「ザ・ウォーカー」をみた
核戦争後の荒廃した世界。
ひとりの男が西に向かって徒歩で旅をしている。
ひとつの本を携えて、それを毎日読みながら。
自分に降りかかる火の粉は払う。そして無茶苦茶強い。
しかし、無関係な人々にはできるだけ関わりを持たないようにしている。
そう、まるで「木枯らし紋次郎」のように。
男は、ある街に辿り着く。その街を支配する男は「ある本」を探していた。
たったひとつしかない、特別な本だという。
このあたりで薄々想像がついたが、その本とは「聖書」である。
これは、SFアクションに姿を借りた宗教映画だ。
暴力の支配する荒廃した世界は、彩度を抑えた色の乏しい世界として描かれている。
やっぱりと思ったが、ラストシーン、主人公が辿り着く西海岸は色彩豊かに描かれていた。再生の希望を表現したかったのだろう。
面白いのは街の支配者が聖書を探す理由。
彼は「支配の道具」として聖書、つまりキリスト教の教えを使おうとしている。
暴力が支配する核戦争後の世界。
ひとつの街は力で制した。
だが、他にいくつもの街を作り、もっと多くの人々を支配するのには、暴力では無理だと彼は思っている。
人々にキリスト教の教えを説き、それによって人々を自分に帰依させることを目論んでいるわけだ。そのための道具として聖書が必要だった。

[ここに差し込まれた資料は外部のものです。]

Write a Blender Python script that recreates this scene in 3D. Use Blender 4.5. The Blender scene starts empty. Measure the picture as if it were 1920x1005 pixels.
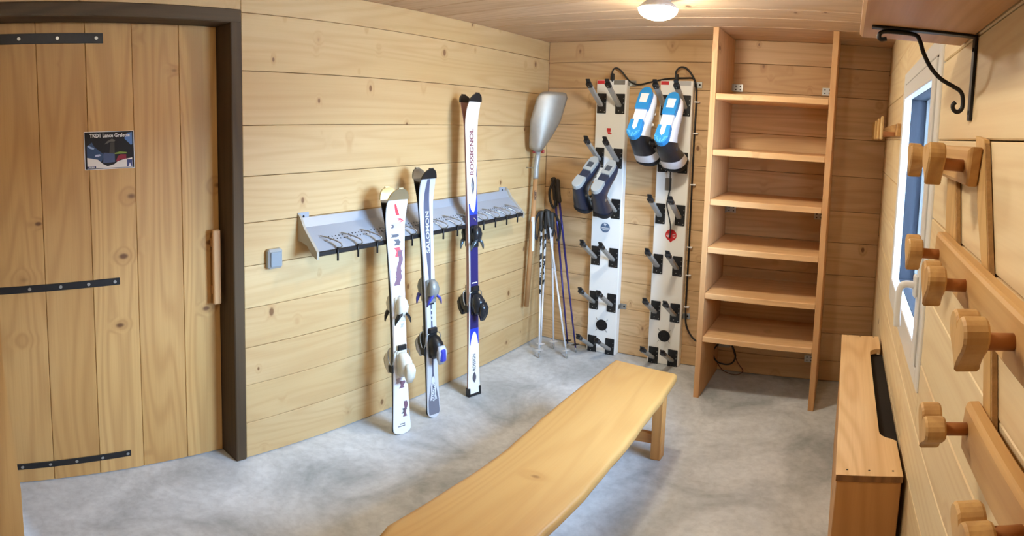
import bpy, bmesh, math, random
from mathutils import Vector, Matrix
random.seed(7)
S = bpy.context.scene
COL = S.collection
PI = math.pi

# ---------------------------------------------------------------- camera, sky, exposure
cd = bpy.data.cameras.new('camera')
cam = bpy.data.objects.new('camera', cd); COL.objects.link(cam); S.camera = cam
cam.location = (0, 0, 1.6)
F, YAW, PITCH, ROLL, Y0 = 1061.0, 0.5924, -0.0802, -0.02794, 315.7
def _rot(yaw, pitch, roll):
    return (Matrix.Rotation(yaw, 3, 'Z') @ Matrix.Rotation(pitch, 3, 'X') @ Matrix.Rotation(roll, 3, 'Y'))
cam.rotation_euler = (_rot(YAW, PITCH, ROLL) @ Matrix.Rotation(PI/2, 3, 'X')).to_euler()
cd.type = 'PANO'
cd.panorama_type = 'EQUIRECTANGULAR'
cd.longitude_min, cd.longitude_max = -960/F, 960/F
cd.latitude_max, cd.latitude_min = Y0/F, -(1005-Y0)/F
cd.clip_start = 0.01

vs = S.view_settings
vs.view_transform = 'Standard'; vs.look = 'None'; vs.gamma = 1; vs.use_curve_mapping = False
vs.exposure = -0.3
BULB, BULB2, SKY = 250.0, 140.0, 98.0
LAMP_COLOR = (1.0, 0.91, 0.74)

W = bpy.data.worlds.new('sky'); S.world = W; W.use_nodes = True
bg = W.node_tree.nodes['Background']
bg.inputs[0].default_value = (0.46, 0.68, 1.0, 1); bg.inputs[1].default_value = SKY
pl = bpy.data.lights.new('window_portal', 'AREA'); pl.shape = 'RECTANGLE'; pl.size = 0.95; pl.size_y = 0.95
try: pl.cycles.is_portal = True
except Exception: pass
po = bpy.data.objects.new('window_portal', pl); COL.objects.link(po)
po.location = (0.40, 1.91, 1.41); po.rotation_euler = (0, PI/2, 0)

# ---------------------------------------------------------------- constants of the room
LW, BW, RW, CH, FW = -2.064, 3.504, 0.225, 2.19, -1.2

# ---------------------------------------------------------------- helpers
def lin(c):
    def f(v):
        v /= 255.0
        return v/12.92 if v <= 0.04045 else ((v+0.055)/1.055)**2.4
    return (f(c[0]), f(c[1]), f(c[2]), 1.0)
MATS = {}
def mat(name, rgb, rough=0.5, metal=0.0, spec=0.5, noise=0.0, nscale=30.0, bump=0.0, emit=None, coat=0.0):
    if name in MATS: return MATS[name]
    m = bpy.data.materials.new(name); m.use_nodes = True
    nt = m.node_tree; b = nt.nodes['Principled BSDF']
    b.inputs['Base Color'].default_value = lin(rgb)
    b.inputs['Roughness'].default_value = rough; b.inputs['Metallic'].default_value = metal
    b.inputs['Specular IOR Level'].default_value = spec
    if coat: b.inputs['Coat Weight'].default_value = coat
    if emit is not None:
        b.inputs['Emission Color'].default_value = (*emit[0], 1); b.inputs['Emission Strength'].default_value = emit[1]
    if noise or bump:
        tc = nt.nodes.new('ShaderNodeTexCoord'); n = nt.nodes.new('ShaderNodeTexNoise')
        n.inputs['Scale'].default_value = nscale; n.inputs['Detail'].default_value = 3
        nt.links.new(tc.outputs['Object'], n.inputs['Vector'])
        if noise:
            mx = nt.nodes.new('ShaderNodeMix'); mx.data_type = 'RGBA'
            c = lin(rgb)
            mx.inputs[6].default_value = (c[0]*(1-noise), c[1]*(1-noise), c[2]*(1-noise), 1)
            mx.inputs[7].default_value = (min(1, c[0]*(1+noise)), min(1, c[1]*(1+noise)), min(1, c[2]*(1+noise)), 1)
            nt.links.new(n.outputs['Fac'], mx.inputs[0]); nt.links.new(mx.outputs[2], b.inputs['Base Color'])
        if bump:
            bp = nt.nodes.new('ShaderNodeBump'); bp.inputs['Strength'].default_value = bump; bp.inputs['Distance'].default_value = 0.002
            nt.links.new(n.outputs['Fac'], bp.inputs['Height']); nt.links.new(bp.outputs[0], b.inputs['Normal'])
    MATS[name] = m
    return m

def wood(name, perm, base, dark, knots=0.5, ring=0.3, rough=0.5, vary=0.12, knotrgb=(112, 72, 40), kscale=(6.0, 3.6)):
    """pine: PERM gives the object axes along the grain, across it and through the board"""
    if name in MATS: return MATS[name]
    m = bpy.data.materials.new(name); m.use_nodes = True
    nt = m.node_tree; N = nt.nodes; L = nt.links
    b = N['Principled BSDF']; b.inputs['Roughness'].default_value = rough; b.inputs['Specular IOR Level'].default_value = 0.35
    tc = N.new('ShaderNodeTexCoord'); oi = N.new('ShaderNodeObjectInfo'); sp = N.new('ShaderNodeSeparateXYZ')
    L.new(tc.outputs['Object'], sp.inputs[0])
    def mth(op, a, c=None, clamp=False):
        n = N.new('ShaderNodeMath'); n.operation = op; n.use_clamp = clamp
        for i, v in enumerate((a, c)):
            if v is None: continue
            if isinstance(v, (int, float)): n.inputs[i].default_value = v
            else: L.new(v, n.inputs[i])
        return n.outputs[0]
    R = oi.outputs['Random']
    ax = {'X': sp.outputs[0], 'Y': sp.outputs[1], 'Z': sp.outputs[2]}
    A = mth('ADD', ax[perm[0]], mth('MULTIPLY', R, 23.7))
    B = mth('ADD', ax[perm[1]], mth('MULTIPLY', R, 7.31))
    C = mth('ADD', ax[perm[2]], mth('MULTIPLY', R, 3.17))
    def vec(sa, sb, sc):
        n = N.new('ShaderNodeCombineXYZ')
        for i, (v, s) in enumerate(((A, sa), (B, sb), (C, sc))): L.new(mth('MULTIPLY', v, s), n.inputs[i])
        return n.outputs[0]
    def noise(v, detail=2, dist=0.0):
        n = N.new('ShaderNodeTexNoise'); n.inputs['Scale'].default_value = 1; n.inputs['Detail'].default_value = detail
        n.inputs['Distortion'].default_value = dist; L.new(v, n.inputs['Vector']); return n.outputs['Fac']
    def ramp(v, a0, a1):
        n = N.new('ShaderNodeMapRange'); n.interpolation_type = 'SMOOTHSTEP'
        n.inputs[1].default_value = a0; n.inputs[2].default_value = a1; L.new(v, n.inputs[0]); return n.outputs[0]
    def mix(f, c1, c2):
        n = N.new('ShaderNodeMix'); n.data_type = 'RGBA'
        if isinstance(f, (int, float)): n.inputs[0].default_value = f
        else: L.new(f, n.inputs[0])
        for i, c in ((6, c1), (7, c2)):
            if isinstance(c, tuple): n.inputs[i].default_value = c
            else: L.new(c, n.inputs[i])
        return n.outputs[2]
    vor = N.new('ShaderNodeTexVoronoi'); vor.inputs['Scale'].default_value = 1
    L.new(vec(kscale[0], kscale[1], 1.2), vor.inputs['Vector'])
    kd = vor.outputs['Distance']
    kc = N.new('ShaderNodeSeparateColor'); L.new(vor.outputs['Color'], kc.inputs[0])
    on = mth('LESS_THAN', kc.outputs[0], knots)
    kr = mth('ADD', mth('MULTIPLY', kc.outputs[1], 0.07), 0.05)
    core = mth('MULTIPLY', mth('SUBTRACT', 1.0, ramp(mth('DIVIDE', kd, kr), 0.6, 1.15)), on)
    halo = mth('MULTIPLY', mth('SUBTRACT', 1.0, ramp(mth('DIVIDE', kd, kr), 0.8, 3.2)), on)
    g = mth('ADD', mth('MULTIPLY', noise(vec(0.45, 5.0, 5.0), 1, 0.15), 13.0), mth('MULTIPLY', halo, 0.9))
    rg = ramp(mth('MULTIPLY', mth('PINGPONG', g, 0.5), 2.0), 0.25, 1.0)
    fib = noise(vec(2.5, 150.0, 150.0), 2)
    blo = noise(vec(0.9, 3.0, 3.0), 2)
    d = lin(dark); bs = lin(base)
    light = (min(1, bs[0]*1.08), min(1, bs[1]*1.12), min(1, bs[2]*1.22), 1)
    c = mix(ramp(blo, 0.3, 0.7), bs, light)
    c = mix(mth('MULTIPLY', rg, ring), c, d)
    c = mix(mth('MULTIPLY', ramp(fib, 0.35, 0.8), ring*0.55), c, d)
    c = mix(mth('MULTIPLY', mth('SUBTRACT', R, 0.0), vary*2), c, d)
    c = mix(mth('MULTIPLY', halo, 0.28), c, d)
    c = mix(mth('MULTIPLY', core, 0.85), c, lin(knotrgb))
    L.new(c, b.inputs['Base Color'])
    bp = N.new('ShaderNodeBump'); bp.inputs['Strength'].default_value = 0.12; bp.inputs['Distance'].default_value = 0.0015
    L.new(fib, bp.inputs['Height']); L.new(bp.outputs[0], b.inputs['Normal'])
    MATS[name] = m
    return m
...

「過去の支配者と同じことをするのだ」と彼はつぶやく。
だが、核戦争後ほとんどの聖書は焼かれてしまった。
なぜならば、それが戦争の原因だったと人々はみなしたからだ。
おそらく、核戦争の原因は宗教間の対立だったのだろう。
宗教映画だが、この映画は宗教を礼賛しているわけではない。
宗教さえ、それを取り扱う人々の態度によっては、悲惨なことに陥る可能性をこの映画は示している。